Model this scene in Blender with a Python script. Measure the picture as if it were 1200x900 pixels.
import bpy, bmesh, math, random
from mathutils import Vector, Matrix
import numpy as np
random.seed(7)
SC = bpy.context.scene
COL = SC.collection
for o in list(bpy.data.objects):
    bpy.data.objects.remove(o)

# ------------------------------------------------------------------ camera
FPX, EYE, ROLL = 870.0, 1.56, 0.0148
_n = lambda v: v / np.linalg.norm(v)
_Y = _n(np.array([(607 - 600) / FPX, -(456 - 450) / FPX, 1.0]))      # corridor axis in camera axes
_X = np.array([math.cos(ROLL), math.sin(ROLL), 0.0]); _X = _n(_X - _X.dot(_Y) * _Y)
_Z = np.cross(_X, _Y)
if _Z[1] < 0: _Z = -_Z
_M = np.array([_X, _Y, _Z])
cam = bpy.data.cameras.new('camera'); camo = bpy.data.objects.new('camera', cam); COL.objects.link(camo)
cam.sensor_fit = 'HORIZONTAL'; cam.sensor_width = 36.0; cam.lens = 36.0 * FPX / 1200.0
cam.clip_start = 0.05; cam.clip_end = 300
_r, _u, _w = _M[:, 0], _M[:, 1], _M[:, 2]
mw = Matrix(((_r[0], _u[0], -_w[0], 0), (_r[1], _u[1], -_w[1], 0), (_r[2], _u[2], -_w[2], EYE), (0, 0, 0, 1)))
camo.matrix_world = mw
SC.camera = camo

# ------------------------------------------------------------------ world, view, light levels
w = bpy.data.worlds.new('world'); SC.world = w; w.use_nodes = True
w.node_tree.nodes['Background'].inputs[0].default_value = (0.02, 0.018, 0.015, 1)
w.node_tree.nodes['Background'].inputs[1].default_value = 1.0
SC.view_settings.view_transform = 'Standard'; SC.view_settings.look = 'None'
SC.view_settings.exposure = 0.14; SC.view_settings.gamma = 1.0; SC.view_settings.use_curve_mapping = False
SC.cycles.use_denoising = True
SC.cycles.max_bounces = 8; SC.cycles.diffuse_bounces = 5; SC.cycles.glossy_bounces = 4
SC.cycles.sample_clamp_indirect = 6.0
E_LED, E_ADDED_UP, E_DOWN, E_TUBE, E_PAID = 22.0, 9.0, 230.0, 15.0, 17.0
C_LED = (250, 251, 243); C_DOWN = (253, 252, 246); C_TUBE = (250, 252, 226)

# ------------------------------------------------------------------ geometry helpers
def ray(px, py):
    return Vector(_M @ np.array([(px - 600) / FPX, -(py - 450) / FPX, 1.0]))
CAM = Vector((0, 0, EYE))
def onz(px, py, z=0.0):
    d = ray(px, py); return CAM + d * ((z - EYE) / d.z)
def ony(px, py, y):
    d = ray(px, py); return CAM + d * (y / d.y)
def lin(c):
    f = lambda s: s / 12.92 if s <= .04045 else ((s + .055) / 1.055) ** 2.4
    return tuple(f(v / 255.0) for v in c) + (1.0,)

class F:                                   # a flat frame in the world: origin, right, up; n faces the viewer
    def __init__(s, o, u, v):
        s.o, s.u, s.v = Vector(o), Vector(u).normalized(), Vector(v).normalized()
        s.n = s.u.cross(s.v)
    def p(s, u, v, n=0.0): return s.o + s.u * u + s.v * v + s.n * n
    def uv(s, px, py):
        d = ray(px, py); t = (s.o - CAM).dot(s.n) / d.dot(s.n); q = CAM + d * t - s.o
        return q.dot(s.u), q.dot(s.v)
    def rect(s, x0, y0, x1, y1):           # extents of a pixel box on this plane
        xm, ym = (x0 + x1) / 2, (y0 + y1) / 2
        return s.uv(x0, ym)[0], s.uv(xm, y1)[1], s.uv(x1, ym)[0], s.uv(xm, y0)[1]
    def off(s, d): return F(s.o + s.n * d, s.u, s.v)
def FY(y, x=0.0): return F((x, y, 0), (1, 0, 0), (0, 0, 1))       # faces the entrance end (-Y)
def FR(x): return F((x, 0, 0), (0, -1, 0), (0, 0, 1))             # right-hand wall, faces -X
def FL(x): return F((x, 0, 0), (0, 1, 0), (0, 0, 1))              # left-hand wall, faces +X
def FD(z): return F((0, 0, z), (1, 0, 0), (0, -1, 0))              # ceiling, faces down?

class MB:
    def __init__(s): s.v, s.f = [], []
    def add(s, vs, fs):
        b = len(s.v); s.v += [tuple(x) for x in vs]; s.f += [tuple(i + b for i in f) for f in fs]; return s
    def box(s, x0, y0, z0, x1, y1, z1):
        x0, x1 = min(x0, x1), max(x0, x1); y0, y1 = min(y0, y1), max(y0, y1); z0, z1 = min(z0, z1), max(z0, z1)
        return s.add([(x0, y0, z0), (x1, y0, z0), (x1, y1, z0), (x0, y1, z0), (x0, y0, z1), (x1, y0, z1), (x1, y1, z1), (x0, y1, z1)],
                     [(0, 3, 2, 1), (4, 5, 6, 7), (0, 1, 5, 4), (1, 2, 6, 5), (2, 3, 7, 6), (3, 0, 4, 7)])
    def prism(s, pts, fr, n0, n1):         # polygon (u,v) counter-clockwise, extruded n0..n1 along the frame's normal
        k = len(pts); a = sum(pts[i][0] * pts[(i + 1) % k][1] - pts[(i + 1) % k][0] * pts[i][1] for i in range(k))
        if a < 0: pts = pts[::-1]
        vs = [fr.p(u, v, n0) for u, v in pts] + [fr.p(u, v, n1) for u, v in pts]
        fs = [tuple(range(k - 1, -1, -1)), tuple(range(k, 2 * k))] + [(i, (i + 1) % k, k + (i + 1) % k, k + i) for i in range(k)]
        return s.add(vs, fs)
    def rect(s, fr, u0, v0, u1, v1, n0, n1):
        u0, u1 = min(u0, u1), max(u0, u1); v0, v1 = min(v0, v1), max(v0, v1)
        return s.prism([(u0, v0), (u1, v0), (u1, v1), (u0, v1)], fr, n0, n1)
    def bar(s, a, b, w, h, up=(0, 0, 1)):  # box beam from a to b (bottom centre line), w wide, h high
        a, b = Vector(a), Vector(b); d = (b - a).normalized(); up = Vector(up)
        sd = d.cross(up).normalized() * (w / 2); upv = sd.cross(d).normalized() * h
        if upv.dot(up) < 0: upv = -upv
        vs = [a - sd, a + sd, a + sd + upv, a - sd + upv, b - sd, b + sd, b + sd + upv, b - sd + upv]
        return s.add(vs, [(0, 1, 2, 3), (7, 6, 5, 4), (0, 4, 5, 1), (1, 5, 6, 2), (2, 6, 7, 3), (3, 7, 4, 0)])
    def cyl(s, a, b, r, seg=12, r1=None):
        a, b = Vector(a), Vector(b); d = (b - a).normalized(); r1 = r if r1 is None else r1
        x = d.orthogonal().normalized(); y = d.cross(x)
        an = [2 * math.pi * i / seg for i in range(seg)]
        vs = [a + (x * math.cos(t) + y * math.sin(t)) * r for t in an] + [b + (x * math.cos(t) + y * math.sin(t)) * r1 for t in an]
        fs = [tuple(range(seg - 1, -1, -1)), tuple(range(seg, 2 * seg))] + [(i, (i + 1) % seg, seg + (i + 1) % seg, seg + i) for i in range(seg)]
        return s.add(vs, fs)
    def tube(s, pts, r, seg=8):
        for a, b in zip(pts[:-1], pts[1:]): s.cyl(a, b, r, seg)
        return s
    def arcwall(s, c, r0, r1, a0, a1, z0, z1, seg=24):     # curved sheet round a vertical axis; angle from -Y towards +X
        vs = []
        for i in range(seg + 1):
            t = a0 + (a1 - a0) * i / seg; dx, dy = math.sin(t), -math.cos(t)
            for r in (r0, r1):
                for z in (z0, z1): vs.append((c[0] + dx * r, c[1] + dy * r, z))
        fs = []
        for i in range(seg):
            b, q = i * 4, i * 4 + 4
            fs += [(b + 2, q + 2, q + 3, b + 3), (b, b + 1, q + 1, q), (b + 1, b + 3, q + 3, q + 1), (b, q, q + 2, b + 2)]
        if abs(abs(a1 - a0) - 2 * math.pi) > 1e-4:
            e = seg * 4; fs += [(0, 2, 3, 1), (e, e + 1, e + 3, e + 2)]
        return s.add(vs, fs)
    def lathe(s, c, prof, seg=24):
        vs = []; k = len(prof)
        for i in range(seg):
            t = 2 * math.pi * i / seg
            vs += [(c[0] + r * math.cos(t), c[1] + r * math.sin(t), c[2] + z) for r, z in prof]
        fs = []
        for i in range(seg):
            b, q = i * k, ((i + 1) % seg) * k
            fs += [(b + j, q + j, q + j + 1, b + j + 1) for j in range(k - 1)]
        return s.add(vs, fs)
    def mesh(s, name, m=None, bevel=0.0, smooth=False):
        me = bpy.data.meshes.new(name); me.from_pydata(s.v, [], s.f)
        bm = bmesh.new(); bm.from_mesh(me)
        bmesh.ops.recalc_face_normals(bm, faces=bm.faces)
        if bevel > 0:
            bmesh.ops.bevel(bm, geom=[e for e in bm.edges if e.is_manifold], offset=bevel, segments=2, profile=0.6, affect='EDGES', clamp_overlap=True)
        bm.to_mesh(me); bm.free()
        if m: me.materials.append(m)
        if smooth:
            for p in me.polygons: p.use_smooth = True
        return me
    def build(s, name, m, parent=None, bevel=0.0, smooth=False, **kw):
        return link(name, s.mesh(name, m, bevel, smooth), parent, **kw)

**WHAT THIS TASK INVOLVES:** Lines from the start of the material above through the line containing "SC.camera = camo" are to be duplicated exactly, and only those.

**WORKED ANSWER:**
Model this scene in Blender with a Python script. Measure the picture as if it were 1200x900 pixels.
import bpy, bmesh, math, random
from mathutils import Vector, Matrix
import numpy as np
random.seed(7)
SC = bpy.context.scene
COL = SC.collection
for o in list(bpy.data.objects):
    bpy.data.objects.remove(o)

# ------------------------------------------------------------------ camera
FPX, EYE, ROLL = 870.0, 1.56, 0.0148
_n = lambda v: v / np.linalg.norm(v)
_Y = _n(np.array([(607 - 600) / FPX, -(456 - 450) / FPX, 1.0]))      # corridor axis in camera axes
_X = np.array([math.cos(ROLL), math.sin(ROLL), 0.0]); _X = _n(_X - _X.dot(_Y) * _Y)
_Z = np.cross(_X, _Y)
if _Z[1] < 0: _Z = -_Z
_M = np.array([_X, _Y, _Z])
cam = bpy.data.cameras.new('camera'); camo = bpy.data.objects.new('camera', cam); COL.objects.link(camo)
cam.sensor_fit = 'HORIZONTAL'; cam.sensor_width = 36.0; cam.lens = 36.0 * FPX / 1200.0
cam.clip_start = 0.05; cam.clip_end = 300
_r, _u, _w = _M[:, 0], _M[:, 1], _M[:, 2]
mw = Matrix(((_r[0], _u[0], -_w[0], 0), (_r[1], _u[1], -_w[1], 0), (_r[2], _u[2], -_w[2], EYE), (0, 0, 0, 1)))
camo.matrix_world = mw
SC.camera = camo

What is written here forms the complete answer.